The attack comes as the United Nations refugee agency warned that foreign peacekeepers were now the only shield protecting Muslims in parts of the Central African Republic from mass slaughter.

Freshly back from the conflict-torn country, Volker Turk, a senior official from the office of the U.N. high commissioner for refugees (UNHCR), said the scale of communal hatred was shocking.

Turk told reporters that he had traveled to Boda, southwest of the capital Bangui.

"You have a Muslim community essentially besieged, with a no-man's land in between the Muslim quarter and the Christian community," he said.

"There would be a massacre were it not for Sangaris. Were it not for Sangaris, that Muslim community would no longer exist," he said, referring to the name of a French peacekeeping operation.

"We see a similar situation -- and that has deteriorated over the last couple of days -- in Bangui itself," he added.

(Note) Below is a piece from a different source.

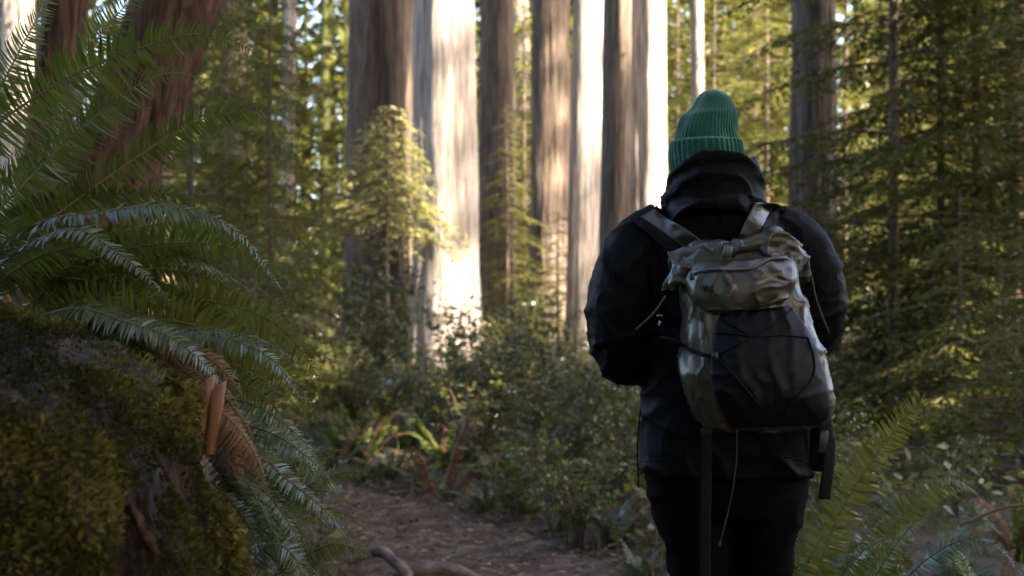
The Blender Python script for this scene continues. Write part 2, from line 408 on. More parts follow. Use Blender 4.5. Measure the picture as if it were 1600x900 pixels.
put(HA, 1650, 10.5, 2.0, .9, 'dark hemlock cut off by the right edge of the view')
put(HC, 1500, 9.8, 0, 1.05, 'low bushy hemlock spreading flat boughs over the undergrowth at right', first=True)
put(HC, 1420, 12.8, 2, .95, 'small dim hemlock bush at the foot of the thin dark hemlock')
put(HC, 1600, 8.6, 4, .8, 'small hemlock bush at the right edge above the ferns')
put(HB, 425, 13.5, 1.2, .66, 'dark hemlock between the leaning red trunk and the fluted trunk')
put(HA, 300, 14.5, 2.7, .8, 'dark hemlock behind the arching fern tips, nearest the leaning trunk')
put(HC, 400, 10.6, 1.5, .95, 'low dark hemlock bush behind the drooping fern fronds')
put(HB, 792, 23, 2.2, .5, 'slim young hemlock standing between the broad pale trunk and the dappled trunk')
put(HC, 872, 22, .7, 1.25, 'sunlit yellow-green bush at the foot of the dappled brown trunk')
put(HB, 345, 16, 4.2, .72, 'mid-sized hemlock showing just past the highest fern tips')
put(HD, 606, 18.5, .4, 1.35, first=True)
G = 'background hemlocks'
for i, (px, Y, sc) in enumerate([(1120, 29, 1.1), (1200, 27, 1.0), (1160, 34, 1.3), (1250, 31, 1.2), (1060, 36, 1.3), (820, 33, 1.1), (770, 36, 1.2), (560, 30, 1.1), (330, 26, 1.1), (180, 24, 1.0),
                                 (1400, 30, 1.2), (1460, 34, 1.3), (1580, 30, 1.2), (1320, 29, 1.2), (60, 26, 1.1), (660, 38, 1.3), (940, 38, 1.4), (1470, 13.2, .9), (1600, 12.8, .95), (1500, 31, 1.3), (390, 22, .8), (250, 18, .9), (850, 34, 1.0)]):
    put(HA if i % 2 else HB, px, Y, i*1.9, sc, 'hazy green hemlock in the background '+bgzone(px)+(', farther off' if Y > 29 else ', nearer'), G)

# ------------------------------------------------------------------ far woods and the unseen canopy added to shade the trail
def far_woods():
    r = np.random.default_rng(5); parts = []
    for i in range(170):
        Y = r.uniform(40, 85); x = r.uniform(-.45, .45)*Y; z0 = H(x, Y); hgt = r.uniform(12, 24)
        rad = r.uniform(.06, .22)
        parts.append((lambda t: (t[0], t[1], np.full(len(t[0]), .15)))(tube([(x, Y, z0-.5), (x, Y, z0+hgt)], [rad, .05], 7, cap=False)))
        n = 400; u = r.random(n); az = r.uniform(0, 6.283, n); q = np.sqrt(r.random(n))*(2.6*(1-u*.8))
        P = np.stack([x+np.cos(az)*q, Y+np.sin(az)*q, z0+.6+u*hgt-.25*q], 1)
        D = unit(np.stack([np.cos(az), np.sin(az), np.full(n, -.3)], 1)+r.normal(size=(n, 3))*.4)
        parts.append(leaves(P, D, unit(np.array([0, 0, 1.])+r.normal(size=(n, 3))*.5), r.uniform(.4, .9, n), r.uniform(.18, .4, n), np.clip(r.uniform(.2, .8)+r.normal(size=n)*.2, 0, 1), .2))
    tag(obj('far_woods', mesh_np('far_woods', *merge(parts)), 'needle'), 'far-off mass of forest trees behind the trunks', 'woods', kind='stuff')
far_woods()

def shade_canopy():
    """unseen foliage added right of the trail, shaped to pass sun onto chosen spots"""
    r = np.random.default_rng(9); parts = []; te = math.tan(SUN_EL)
    def ce(x, y, z):
        a = .8*x-.6*y; return .6*x+.8*y, z-te*a
    holes = []
    def hole(px, py, Y, rad):
        p = W(px, py, Y); c, e = ce(*p); holes.append((c, e, rad))
    for t in ((690, 30, 20, .4), (690, 200, 20, .4), (720, 300, 20, .4), (700, 480, 20, .7), (735, 100, 20, .3)): hole(*t)
    for py in (-20, 60, 140, 220): hole(920, py, 20.6, .55)
    for py in (0, 70, 150, 220): hole(1015, py, 21, .5)
    for t in ((600, 180, 18.4, .5), (640, 260, 18.4, .55), (560, 230, 18.4, .4), (690, 330, 18.4, .4), (610, 400, 20.5, .1), (150, 225, 8.3, -.40), (28, 40, 20, .8), (28, 110, 20, .6), (860, 130, 26, .2), (860, 300, 26, .2), (870, 440, 24, .9), (1090, 60, 27, .8), (520, 110, 18, .4), (440, 380, 20, .1)): hole(*t)
    clear = []; tight = []
    def cz(px, py, Y, rad): c, e = ce(*W(px, py, Y)); clear.append((c, e, rad))
    for t in ((700,40,.42), (690,190,.34), (720,180,.30), (735,90,.22), (725,300,.36), (735,380,.2), (705,470,.42), (730,500,.35), (675,30,.3), (690,540,.4)): cz(t[0], t[1], 20, t[2])
    for py in range(-40, 260, 30): cz(922, py, 20.4, .36)
    for py in range(-40, 280, 40): cz(1018, py, 20.8, .34)
    for t in ((600,180,.5), (640,260,.5), (560,235,.45), (690,320,.4), (590,290,.45)): cz(t[0], t[1], 18, t[2])
    for t in ((850,90,.06), (868,180,.08), (858,285,.1), (865,430,.5), (870,510,.5)): cz(t[0], t[1], 25.8, t[2])
    rf = random.Random(4)
    for q in range(26):                                  # small gaps shaped to drop flecks of sun on the undergrowth
        Yq = rf.uniform(9.5, 15); cz(rf.uniform(430, 1000) if q < 19 else rf.uniform(1300, 1600), rf.uniform(500, 600)+(15-Yq)*12, Yq, rf.uniform(-.02, .12))
    for py in (20, 90): cz(28, py, 19.7, .5); cz(1090, py, 26.8, .4)
    blobs = [(705,100,20,.15), (685,130,20,.14), (672,215,20,.15), (700,258,20,.16), (685,280,20,.13), (668,330,20,.17), (722,365,20,.15), (690,392,20,.16), (665,430,20,.13),
             (932,105,20.6,.05), (903,300,20.6,.13), (925,320,20.6,.14), (900,360,20.6,.2), (920,400,20.6,.2), (910,450,20.6,.18), (905,500,20.6,.16), (1022,120,21,.10), (1005,200,21,.14), (1015,260,21,.16)]
    blobs += [(778, y_, 27, .34) for y_ in range(-40, 430, 45)]+[(592+dx, y_, 21, .36) for y_ in range(-40, 300, 55) for dx in (-30, 20)]+[(861+(y_*7 % 23-11), y_, 26, .17) for y_ in range(-20, 420, 38)]
    for px, py, Y, rad in blobs:  # leaf clumps added in the sun's path to shade parts of the trunks
        c, e = ce(*W(px, py, Y)); a = 15+r.uniform(0, 5); n = int(60+rad*260)
        P = np.array([.8*a+.6*c, -.6*a+.8*c, e+te*a])+r.normal(size=(n, 3))*rad*np.array([1, 1, 1.5])
        (tight if (Y in (20, 20.6) and px > 640) else parts).append(leaves(P, rdir(n, .5), rdir(n), r.uniform(.1, .25, n), r.uniform(.06, .14, n), r.random(n), .1))
    # unseen boughs added over the trail to cut the sky light
    for q in range(480):
        x, y, z = r.uniform(-9, 5), r.uniform(-12, 13), r.uniform(9, 16)
        if noise.noise(Vector((x*.35, y*.35, 4))) > .12: continue
        n = 26; P = np.array([x, y, z])+r.normal(size=(n, 3))*np.array([.5, .5, .2])
        parts.append(leaves(P, rdir(n, .3), unit(np.array([0, 0, 1.])+r.normal(size=(n, 3))*.5), r.uniform(.3, .6, n), r.uniform(.14, .28, n), r.random(n), .1))
    cs = np.arange(-7, 27, .62); es = np.arange(-4, 32, .62)
    for c in cs:
        for e in es:
            for lay in range(2):
                cc = c+r.uniform(-.3, .3); ee = e+r.uniform(-.3, .3)
                if any(math.hypot(cc-h[0], (ee-h[1])*.79) < h[2]+.72 for h in holes): continue
                nz = noise.noise(Vector((cc*.33, ee*.25, 1.7)))+.5*noise.noise(Vector((cc*.9, ee*.6, 8)))
                if cc < 14.9:
                    if nz > .62: continue
                elif cc > 21.5 or nz > -.3: continue
                a = 15+r.uniform(0, 9)+lay*2
                P0 = np.array([.8*a+.6*cc, -.6*a+.8*cc, ee+te*a]); n = 34
                P = P0+r.normal(size=(n, 3))*.36
                parts.append(leaves(P, rdir(n, .5), rdir(n), r.uniform(.3, .6, n), r.uniform(.14, .28, n), r.random(n), .1))
    # unseen foliage added behind and beside the standpoint to darken it
    for q in range(1500):
        an = r.uniform(math.radians(150), math.radians(385)); d = r.uniform(8, 20)
        x, y, z = math.cos(an)*d, math.sin(an)*d, r.uniform(.5, 17)
        if abs(math.degrees(an)-270) > 75 and z > 8: continue
        n = 26; P = np.array([x, y, z])+r.normal(size=(n, 3))*np.array([.6, .6, .35])
        parts.append(leaves(P, rdir(n, .3), rdir(n), r.uniform(.4, .8, n), r.uniform(.2, .4, n), r.random(n), .1))
    out = []
    for V, F, t in parts:                                # gaps cut in the foliage where sun is wanted
        Q = V.reshape(-1, 4, 3).mean(1); a = .8*Q[:, 0]-.6*Q[:, 1]; c = .6*Q[:, 0]+.8*Q[:, 1]; e = Q[:, 2]-te*a
        k = np.ones(len(Q), bool)
        for hc, he, hr in clear: k &= np.hypot(c-hc, (e-he)*.79) > hr+.12
        if k.any(): V = V.reshape(-1, 4, 3)[k].reshape(-1, 3); out.append((V, np.arange(len(V)).reshape(-1, 4), t.reshape(-1, 4)[k].ravel()))
    parts = out+tight
    for c in np.arange(-6, 26, 3.1):
        a = r.uniform(16, 25); x, y = .8*a+.6*c, -.6*a+.8*c
        t = tube([(x, y, -.5), (x, y, 34)], [.35, .06], 8, cap=False); parts.append((t[0], t[1], np.zeros(len(t[0]))))  # trunks added to stand under the unseen foliage
    tag(obj('sun_block_canopy', mesh_np('sun_block_canopy', *merge(parts)), 'needle'), 'unseen added canopy shaped to shade the trail and pass sun to the trunks', 'woods', kind='stuff')
shade_canopy()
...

Some 8,000 foreign troops -- 2,000 from former colonial power France and most of the rest from the African MISCA force -- are trying to disarm rival militias after a year of inter-religious violence.

Thousands have been killed and around a quarter of the country's 4.6 million people -- most of them Muslims -- displaced.

The former French colony was thrown into chaos after rebels from the mainly Muslim Seleka seized power in a March 2013 coup.

They were forced out of power in January, sparking retaliatory violence against Muslims that has prompted the United Nations to speak of fears of genocide and ethnic cleansing.

The mostly Christian anti-balaka militias, which were first formed as self-defense groups in response to atrocities carried out by the Seleka, persistently attack areas where Muslims live.

"The anti-balaka elements are now becoming much more militarized. There is a transformation of violence that is taking place, with especially the Muslim populations inside Bangui but also other parts of the west of the Central African Republic being increasingly threatened," said Turk.

Entire regions have been abandoned by a minority Muslim population that for decades lived peacefully alongside Christians, once the conflict took on unprecedented ethnic and religious dimensions.

Only the international community has the power to halt the crisis, said Turk.

"The government is absolutely overwhelmed and has no capacity. We should not have any illusion that we are confronted here with any functioning state structure," he said.